13. SOLICITATION OF CONTRACTOR STAFF
Company agrees and acknowledges that the Contractor has made significant investments to curate and develop its Team of Experts and Team of Human Resources Professionals and that the departure of such individuals from the Contractor could adversely affect both the Contractor and its other clients.
Therefore, the Company agrees to not directly pay or hire a team member of the Contractor, for any paid roles at the Company even if not related to the services provided by the Contractor, unless it has written agreement from the CEO/Founder of the Contractor.
If agreement occurs, the Company shall pay Contractor a Hiring Fee as follows before the transition occurs with all previously submitted invoices remaining valid:
a. Part-time or full-time role with the Company that causes the team member of the Contractor to resign from EXPERT EFFECT or reduce their client load with EXPERT EFFECT:
Human Resources Expert: $50,000
Specialized HR Expert: $70,000
b.

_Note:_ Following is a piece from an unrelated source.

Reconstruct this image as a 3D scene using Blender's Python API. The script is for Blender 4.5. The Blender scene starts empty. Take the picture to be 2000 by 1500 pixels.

Part-time role with the Company that does not cause the team member of the Contractor to resign from EXPERT EFFECT or reduce their client load with EXPERT EFFECT:
Human Resources Expert: $20,000
Specialized HR Expert: $25,000
14. ENTIRE AGREEMENT
This agreement constitutes the final agreement of the parties. It is the complete and exclusive expression of the parties’ agreement about the subject matter of this agreement.
All prior and contemporaneous communications, negotiations, and agreements between the parties relating to the subject matter of this agreement are expressly merged into and superseded by this agreement.
The provisions of this agreement may not be explained, supplemented, or qualified by evidence of trade usage or a prior course of dealings.
Neither party was induced to enter this agreement by, and neither party is relying on, any statement, representation, warranty, or agreement of the other party except those set forth expressly in this agreement.
Except as set forth expressly in this agreement, there are no conditions precedent to this agreement’s effectiveness.